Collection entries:
··········

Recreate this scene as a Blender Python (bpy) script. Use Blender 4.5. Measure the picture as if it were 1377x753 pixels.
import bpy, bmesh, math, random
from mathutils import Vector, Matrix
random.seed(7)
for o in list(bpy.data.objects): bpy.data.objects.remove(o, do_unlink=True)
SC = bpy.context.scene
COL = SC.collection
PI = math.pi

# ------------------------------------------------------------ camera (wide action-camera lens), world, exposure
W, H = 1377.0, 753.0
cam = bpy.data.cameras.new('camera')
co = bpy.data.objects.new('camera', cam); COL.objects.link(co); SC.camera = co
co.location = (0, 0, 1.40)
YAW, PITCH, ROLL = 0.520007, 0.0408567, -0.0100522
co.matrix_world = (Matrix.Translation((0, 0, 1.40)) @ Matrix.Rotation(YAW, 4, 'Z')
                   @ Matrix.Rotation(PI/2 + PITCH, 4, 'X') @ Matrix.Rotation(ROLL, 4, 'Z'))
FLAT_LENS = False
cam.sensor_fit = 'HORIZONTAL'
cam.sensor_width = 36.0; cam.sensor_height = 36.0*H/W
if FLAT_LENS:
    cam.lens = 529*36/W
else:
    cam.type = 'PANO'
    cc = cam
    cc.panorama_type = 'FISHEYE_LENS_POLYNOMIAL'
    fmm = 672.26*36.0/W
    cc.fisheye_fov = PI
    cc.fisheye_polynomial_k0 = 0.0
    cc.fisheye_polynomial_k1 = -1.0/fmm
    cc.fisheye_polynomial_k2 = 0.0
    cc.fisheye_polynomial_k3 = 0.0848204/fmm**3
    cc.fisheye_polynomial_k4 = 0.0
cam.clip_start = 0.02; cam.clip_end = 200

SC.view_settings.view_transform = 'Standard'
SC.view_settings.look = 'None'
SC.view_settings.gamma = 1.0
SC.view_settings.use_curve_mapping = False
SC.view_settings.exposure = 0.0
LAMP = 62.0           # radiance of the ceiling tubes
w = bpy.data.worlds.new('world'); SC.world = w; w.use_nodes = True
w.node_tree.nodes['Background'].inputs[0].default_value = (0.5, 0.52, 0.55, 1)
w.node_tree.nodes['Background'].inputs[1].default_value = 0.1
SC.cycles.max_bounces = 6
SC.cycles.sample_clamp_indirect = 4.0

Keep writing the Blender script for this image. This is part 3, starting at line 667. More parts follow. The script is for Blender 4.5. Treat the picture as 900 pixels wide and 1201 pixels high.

··········

- STATED TASK
Could you reproduce every record above exactly as it appears?

- EXPECTED ANSWER
Recreate this scene as a Blender Python (bpy) script. Use Blender 4.5. Measure the picture as if it were 1377x753 pixels.
import bpy, bmesh, math, random
from mathutils import Vector, Matrix
random.seed(7)
for o in list(bpy.data.objects): bpy.data.objects.remove(o, do_unlink=True)
SC = bpy.context.scene
COL = SC.collection
PI = math.pi

# ------------------------------------------------------------ camera (wide action-camera lens), world, exposure
W, H = 1377.0, 753.0
cam = bpy.data.cameras.new('camera')
co = bpy.data.objects.new('camera', cam); COL.objects.link(co); SC.camera = co
co.location = (0, 0, 1.40)
YAW, PITCH, ROLL = 0.520007, 0.0408567, -0.0100522
co.matrix_world = (Matrix.Translation((0, 0, 1.40)) @ Matrix.Rotation(YAW, 4, 'Z')
                   @ Matrix.Rotation(PI/2 + PITCH, 4, 'X') @ Matrix.Rotation(ROLL, 4, 'Z'))
FLAT_LENS = False
cam.sensor_fit = 'HORIZONTAL'
cam.sensor_width = 36.0; cam.sensor_height = 36.0*H/W
if FLAT_LENS:
    cam.lens = 529*36/W
else:
    cam.type = 'PANO'
    cc = cam
    cc.panorama_type = 'FISHEYE_LENS_POLYNOMIAL'
    fmm = 672.26*36.0/W
    cc.fisheye_fov = PI
    cc.fisheye_polynomial_k0 = 0.0
    cc.fisheye_polynomial_k1 = -1.0/fmm
    cc.fisheye_polynomial_k2 = 0.0
    cc.fisheye_polynomial_k3 = 0.0848204/fmm**3
    cc.fisheye_polynomial_k4 = 0.0
cam.clip_start = 0.02; cam.clip_end = 200

SC.view_settings.view_transform = 'Standard'
SC.view_settings.look = 'None'
SC.view_settings.gamma = 1.0
SC.view_settings.use_curve_mapping = False
SC.view_settings.exposure = 0.0
LAMP = 62.0           # radiance of the ceiling tubes
w = bpy.data.worlds.new('world'); SC.world = w; w.use_nodes = True
w.node_tree.nodes['Background'].inputs[0].default_value = (0.5, 0.52, 0.55, 1)
w.node_tree.nodes['Background'].inputs[1].default_value = 0.1
SC.cycles.max_bounces = 6
SC.cycles.sample_clamp_indirect = 4.0

Keep writing the Blender script for this image. This is part 3, starting at line 667. More parts follow. The script is for Blender 4.5. Treat the picture as 900 pixels wide and 1201 pixels high.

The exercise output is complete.